Why wake up to the same boring bleat or digital sound clip every day? Get a timer, the kind you use to turn your lights on and off when you’re on vacation to defeat those amateur burglars, and hook it up to your record player. Put the needle on the groove of a different record every night, go to sleep, and wake up to 3 minutes of something soulful and groovy. Hipster level achieved: Ninja.

[Recommendation: Sade, “No Ordinary Love.” If you absolutely, positively, MUST. GET. OUT. OF. BED. no kidding on time, then it’s “Paralyzed” by the Legendary Stardust Cowboy.]

Develop a specialty

I collect Bert Kaempfert 45s. Kaempfert led an orchestra that was cheesy even in its day and would now be considered “lounge” or “exotica.” It sounds best in rooms with lots of teak furniture. It would be dreadful on a cleaned-up mastered CD, unless that disc included the sound of dropping the needle and the occasional pop of warm surface noise. But there’s something about the signature weird thumpy sound of the Kamepfert electric bass guitar that seems to have been designed for a jukebox. Granted, this is a subjective call — the sound of that bass takes me right back to when I was a kid hearing records on my grandparents’ jukebox, using a pool cue as my bass guitar.

Let the unimaginative people diddle around with their baseball cards and stamp collections. This is the kind of irrational, eccentric passion that you will be remembered for. People will always know what to get you for your birthday (no more having to make embarrassing faces of fake delight for misfire gifts). 45s are something the kids can afford. Some wag at your funeral will mention that you were generally a stable person, but that you also had an almost complete collection of Partridge Family 45s.

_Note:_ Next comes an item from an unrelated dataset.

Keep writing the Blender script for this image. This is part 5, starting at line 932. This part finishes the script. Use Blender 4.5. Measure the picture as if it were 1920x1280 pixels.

Everyone will smile, nod their heads, and/or shake their heads.

[Final Recommendation: After that funeral is over, it will gradually dawn on your family that they have to find something to do with your collection of Partridge Family 45s. You will have played a great practical joke on them from beyond the grave. They’ll eventually sell them to a local independent record store, or maybe they’ll donate them to Goodwill. You will have given some other obsessive record collector in a whole different town, maybe thousands of miles away, a welcome rush of nostalgia or discovery. By then your vinyl-summoned ghost will be sure to smile and nod along from over on the B-side of life.]

Allen Michie works for the state of Texas in higher education administration. He has a PhD in English from Emory University and is the author of several scholarly works. He writes articles to work out personal issues such as why he feels compelled to collect Bert Kaempfert 45s.

Posted in , , ,


  1. Michael McKenna on June 1, 2022 at 4:31 pm

    It’s about how we first enjoyed the music! When I got my “13th Floor Elevators Live” album in 1971, I immediately recorded it onto an 8-track cartridge tape and played that tape nonstop.
    When I got this album on CD in 1992, I found myself missing those blips where the channels changed which for me was part of the listening experience.